The film’s attempt to make us sympathise with Hart is also undermined by the
high-handed arrogance with which he treats even the slightest inquiry into his
personal life from anyone, be it press to members of staff who simply want an
explanation of why their leader consistently demonstrates such astonishing poor
judgement.
This is despite a decent performance of charisma from Hugh
Jackman, possibly better than Hart deserves. The film does demonstrate – amidst
its general sympathy for Hart – his willingness to throw Donna Rice under the
media bus and his stubborn refusal to acknowledge any wrong-doing on his own
part. I can’t say I actually really felt much sympathy for him over the course
of the film, which I’m not sure was the film’s intention.
Neither did I really feel the film really skewered
journalism. I think it wants to lay a suggestion that this was the first
descent on a slippery slope, where gutter press, personality led journalism led
to only egotists of mediocre talent wanting to take on the challenge of running
the country. Or rather, that we get the politicians we deserve. While you could
say there is some merit in this, I’m not sure this film manages to present that
fully (Hart’s behaviour is at least partly self-destructive and would have been
in any era) or that it really establishes that we are living in the shadow of
times like this. And the investigation into Hart's lies and evasions is hardly gutter press journalism. Neither does the film make a real case for Hart being some sort of potential great leader: while he has some decent, liberal, ideas he's also short-tempered, lacks focus and has a tendency to snap at or cold shoulder underlings.
A bit of spin in the movie is got out of Jack Kennedy’s
numerous affairs not being covered by the press. And while that is true, this
seems less because of a natural shyness of the press, but rather because
Kennedy was more astute at making friends in the fourth estate, and more
willing to share parts of his life outside politics with them for stories
(essentially, he made news for the press, making them more willing to keep
quiet about his adulteries, while Kennedy avoided doing anything too blatant
that the press would find impossible to ignore). Hart’s real problem was less
that he was in a more censorious or gutter press era, and more that he was
inept at press (and people) management, treating those around him with high
handed contempt, mixed with challenges and threats.
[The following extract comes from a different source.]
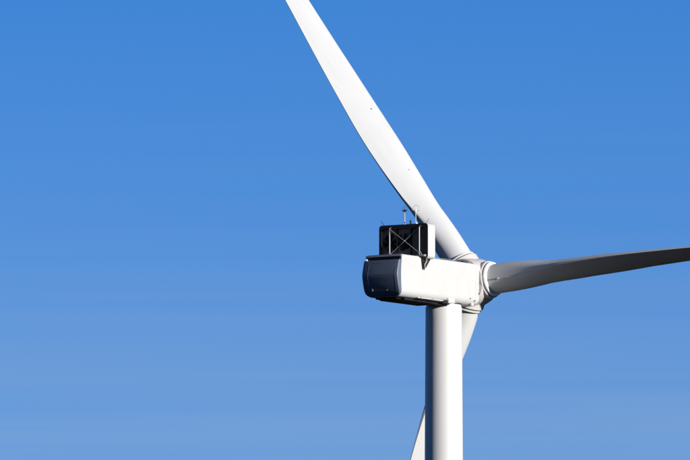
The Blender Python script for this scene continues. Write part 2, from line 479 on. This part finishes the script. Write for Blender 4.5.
# instruments on top of the cooler --------------------------------------
def mast(yl, xl, top, kindn):
    z0 = CZ1 - .03
    mo = link('sensor_mast', tube_me('sensor_mast', (xl, yl, z0), (xl, yl, top), .042, .034), M_mast, root, NAC)
    link('mast_base', box_me('mast_base', xl - .1, xl + .1, yl - .12, yl + .12, z0, z0 + .14, bevel=.02), M_white, mo)
    if kindn == 'anemometer':
        link('sensor_head', finish(lathe([(.03, top - .02), (.10, top + .04), (.11, top + .16), (.06, top + .24)], 16), 'sensor_head', 50), M_gap, mo)
        mo.data  # head is turned about the mast
        mo.children[-1].matrix_local = Matrix.Translation((xl, yl, 0))
        for k in range(3):
            a = 2 * math.pi * k / 3 + .4
            bm = bmesh.new()
            cx_, cy_ = xl + .19 * math.cos(a), yl + .19 * math.sin(a)
            tube(bm, (xl, yl, top + .12), (cx_, cy_, top + .12), .014, seg=6)
            bmesh.ops.create_uvsphere(bm, u_segments=10, v_segments=6, radius=.05, matrix=Matrix.Translation((cx_, cy_, top + .12)))
            link('cup', finish(bm, 'cup', 50), M_gap, mo)
    else:
        bm = bmesh.new()
        pts = [(xl, yl + .34 * math.cos(R(a)), top + .10 + .42 * math.sin(R(a))) for a in range(0, 181, 15)]
        polytube(bm, pts, .011, 6)
        tube(bm, (xl, yl - .34, top + .1), (xl, yl, top), .016, seg=6); tube(bm, (xl, yl + .34, top + .1), (xl, yl, top), .016, seg=6)
        link('lightning_hoop', finish(bm, 'lightning_hoop', 50), M_galv, mo)
        bm = bmesh.new()
        tube(bm, (xl, yl, top - .02), (xl, yl, top + .18), .07, seg=12)
        link('sensor_head', finish(bm, 'sensor_head', 50), M_white, mo)
    return mo
m1 = mast(.16, CX0 + .42, CZ1 + 1.02, 'anemometer')
bm = bmesh.new()
polytube(bm, [(CX0 + .42, .16 + .26 * math.cos(R(a)), CZ1 + 1.12 + .36 * math.sin(R(a))) for a in range(0, 181, 15)], .010, 6)
link('lightning_hoop', finish(bm, 'lightning_hoop', 50), M_gap, m1)
mast(-.90, CX0 + .42, CZ1 + 1.02, 'vane')
al = link('warning_light', tube_me('warning_light', (CX0 + .4, -.42, CZ1 - .02), (CX0 + .4, -.42, CZ1 + .34), .07), M_gap, root, NAC)
for y, dy in ((CHW - .42, .34), (-CHW + .32, -.36)):
    link('lightning_rod', tube_me('lightning_rod', (CX0 + .15, y, CZ1 - .03), (CX0 + .15, y + dy, CZ1 + .36), .022, seg=8), M_gap if dy > 0 else M_galv, root, NAC)

# hub ------------------------------------------------------------------
TILT = R(5); HX, HZ = 4.12, 2.10
# rotor frame: columns = axis A (upwind), lateral L (left), up U, written in nacelle axes
ROT = NAC @ Matrix.Translation((HX, 0, HZ)) @ Matrix.Rotation(-TILT, 4, 'Y')
hubprof = [(1.5, -1.50), (1.88, -1.42), (1.93, -1.25), (1.95, -.6), (1.95, .35), (1.92, .75), (1.80, 1.15), (1.58, 1.5), (1.26, 1.83), (.88, 2.1), (.45, 2.28), (.04, 2.34)]
toX = Matrix.Rotation(math.pi / 2, 4, 'Y')
bm = lathe(hubprof, 72); bmesh.ops.transform(bm, verts=bm.verts, matrix=toX)
hub = link('hub', finish(bm, 'hub', 40), M_hub, root, ROT)
bm = lathe([(1.2, -1.75), (1.62, -1.70), (1.62, -1.45)], 48); bmesh.ops.transform(bm, verts=bm.verts, matrix=toX)
link('shaft_seal', finish(bm, 'shaft_seal', 40), M_gap, hub)

for dth in (-120, 0, 120):
    th_ = R(84.85 + dth)
    d_ = Vector((0, -math.sin(th_), math.cos(th_)))
    mt = d_.to_track_quat('Z', 'Y').to_matrix().to_4x4()
    bm = lathe([(1.50, 1.0), (1.50, 1.80), (1.46, 1.85), (1.1, 1.85)], 64); bmesh.ops.transform(bm, verts=bm.verts, matrix=mt)
    link('blade_socket', finish(bm, 'blade_socket', 30), M_hub, hub)

# blades ---------------------------------------------------------------
TH0, CONE, B0, B1, PF, PRE, SAG = R(84.85), R(2.80), R(80.8), R(1.8), .343, 1.85, .98
R0 = [3.0, 6.4, 10.6, 15, 22, 29.5, 40, 50, 55.4, 56]
CH = [2.4, 2.47, 3.37, 3.85, 3.38, 2.66, 1.95, 1.25, .62, .2]
def chord(r):
    # monotone-ish smooth interpolation through the measured chords
    w = [-1.8, -1.35, -.9, -.45, 0, .45, .9, 1.35, 1.8] if r > 5 else [-.9, -.45, 0, .45, .9]
    return float(np.mean([np.interp(r + d, R0, CH) for d in w]))
def blade_ring(r):
    D = 2.4
    m = min(1, max(0, (r - 2.6) / 6.5)); m = m * m * (3 - 2 * m)
    c = chord(r)
    trel = float(np.interp(r, [3, 7, 11, 16, 24, 40, 56], [1.0, .64, .46, .33, .26, .2, .15]))
    tt = trel * c
    base = float(np.interp(r, [4, 6.5, 9.7, 12, 14, 20, 56], [.16, .11, .065, .035, .02, .01, .01]))
    pts = []
    NU = 26; DEL = R(10)
    def yt(s): return tt * 5 * (.2969 * math.sqrt(s) - .126 * s - .3516 * s * s + .2843 * s ** 3 - .1015 * s ** 4)
    def mix(u, w, ang):
        uc, wc = D / 2 * math.cos(ang), D / 2 * math.sin(ang)
        return (uc * (1 - m) + u * m, wc * (1 - m) + w * m)
    for i in range(NU + 1):
        k = i / NU; s = (1 - math.cos(math.pi * k)) / 2 if k < .5 else (1 - math.cos(math.pi * k)) / 2
        pts.append(mix((PF - s) * c, (yt(s) + base * s ** 1.3) * 1.1, (math.pi - DEL) * k))
    a, b_ = (yt(1) + base) * 1.1, -(yt(1) + base) * .9
    for i in range(1, 6):
        k = i / 6; pts.append(mix((PF - 1) * c, a + (b_ - a) * k, math.pi - DEL + 2 * DEL * k))
    for i in range(NU, 0, -1):
        k = i / NU; s = (1 - math.cos(math.pi * k)) / 2
        pts.append(mix((PF - s) * c, -(yt(s) + base * s ** 1.3) * .9, -(math.pi - DEL) * k))
    return pts
rs = [1.70, 2.0, 2.3, 2.6] + list(np.linspace(3, 16, 40)) + list(np.linspace(16.8, 50, 42)) + [51, 52, 53, 54, 54.7, 55.2, 55.6, 55.9, 56]
A3 = Vector((1, 0, 0)); RT = Vector((0, -1, 0)); UP = Vector((0, 0, 1))       # rotor frame axes
G3 = (ROT.to_3x3().inverted() @ Vector((0, 0, -1)))
for dth in (-120, 0, 120):
    th = TH0 + R(dth)
    bdir = math.sin(th) * RT + math.cos(th) * UP
    tdir = math.cos(th) * RT - math.sin(th) * UP
    ydir = bdir.cross(tdir)                    # right-handed local frame: x = tangent, z = span
    fr = Matrix((tdir, ydir, bdir)).transposed().to_4x4()
    inv = fr.to_3x3().inverted()
    gperp = inv @ (G3 - G3.dot(bdir) * bdir)
    aL = inv @ A3
    tL = Vector((1, 0, 0))
    def place(r, u, w):
        be = B0 + B1 * (min(r, 40) - 15) / 10
        n = -math.cos(be) * aL + math.sin(be) * tL
        c = math.sin(be) * aL + math.cos(be) * tL
        f = 1 if r < 30 else 1
        ctr = Vector((0, 0, r)) + aL * (math.tan(CONE) * r + PRE * r * r / 1000) + gperp * (SAG * r * r / 1000)
        return ctr + c * u + n * w, n, c
    rings = [[place(r, u, w)[0] for u, w in blade_ring(r)] for r in rs]
    blade = link('blade', finish(loft(rings), 'blade', 28), M_blade, root, ROT @ fr)
    # collar where the blade enters the hub, and the dark seal in front of it
    link('blade_collar', finish(lathe([(1.22, 1.90), (1.36, 1.91), (1.38, 1.94), (1.38, 2.08), (1.35, 2.11), (1.19, 2.12)], 64), 'blade_collar', 30), M_white if dth == 0 else M_blade, blade)
    link('root_seal', finish(lathe([(1.2, 1.80), (1.40, 1.80), (1.40, 1.915), (1.2, 1.915)], 64), 'root_seal', 30), M_gap, blade)
    # vortex generators in a row ahead of the blunt trailing edge, both faces: one joined part
    bm = bmesh.new()
    for r in np.arange(3.2, 6.8, .22):
        ring = blade_ring(r)
        for idx, sg in ((25, 1),):
            u, w = ring[idx]
            p, n, c = place(r, u, w)
            z = Vector((0, 0, 1)); d = (c * .9 + z * (.45 if int(r / .16) % 2 else -.45)).normalized()
            q = Matrix((d, n.cross(d).normalized(), n)).transposed().to_4x4(); q.translation = p
            box(bm, -.04, .04, -.007, .007, -.02, .016, mtx=q)
    link('vortex_generators', finish(bm, 'vortex_generators'), M_line, blade, kind='stuff')
    for r, idx in ((17.45, 11), (36.0, 11)):
        u, w = blade_ring(r)[idx]; p, n, c = place(r, u, w)
        bm = bmesh.new(); tube(bm, p - n * .05, p + n * .012, .065, seg=16)
        link('lightning_receptor', finish(bm, 'lightning_receptor', 40), M_gap, blade)
    u, w = blade_ring(11.0)[12]; p, n, c = place(11.0, u, w)
    bm = bmesh.new(); tube(bm, p - n * .05, p + n * .012, .045, seg=12)
    link('drain_cap', finish(bm, 'drain_cap', 40), M_gap, blade)
    if dth == 0:
        # alignment mark on the root: dark line with a pale dot
        bm = bmesh.new()
        ang = math.atan2(-1, 0) if dth == 0 else 0
        # point of the root circle that faces the camera
        vw = inv @ (ROT.to_3x3().inverted() @ Vector((0, -1, -.087)))
        vw.z = 0; vw.normalize(); side = Vector((-vw.y, vw.x, 0))
        for r, off in ((2.15, 1.0), (2.45, 1.0), (2.75, 1.0)):
            q = Matrix((side, vw, Vector((0, 0, 1)))).transposed().to_4x4(); q.translation = vw * 1.2 + Vector((0, 0, r)) + aL * (math.tan(CONE) * r)
            box(bm, -.022, .022, -.03, .012, 0, .20, mtx=q)
        link('alignment_mark', finish(bm, 'alignment_mark'), M_gap, blade)
        bm = bmesh.new()
        c_ = vw * 1.19 + Vector((0, 0, 3.15)) + aL * (math.tan(CONE) * 3.15)
        tube(bm, c_ - vw * .02, c_ + vw * .03, .08, seg=12)
        link('alignment_dot', finish(bm, 'alignment_dot', 40), M_white, blade)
The film could almost be a
textbook on how not to use the media.
It’s telling Hart’s only real relationship with a reporter
in the film is with a young, impressionable (and fictional) Washington Post journalist (played very
well by Mamoudou Athie). Hart comforts him through a mild panic attack during a
flight and they develop a friendship, which I think the film wants us to think the
journalist betrays by asking Hart the difficult
questions about his lack of faithfulness and proclivity for affairs (all pretty
well documented historically). I’m not sure that is the case. Surely, by this
stage almost any thinking human being
in the States was asking these questions, and by putting them to the candidate,
surely this journalist was simply doing their job? The “tragedy” of Hart was
his incompetence at working with people, rather than his questionable private
activities being brought to light.
The film struggles with all these themes and I don’t think
it really successfully tackles any of them. The case it tries to set out
doesn’t really work and, despite some fine observational moments of politics in
action and a good performance from Jackman, it never really takes flight as it
should. It’s a decent effort but a misfire.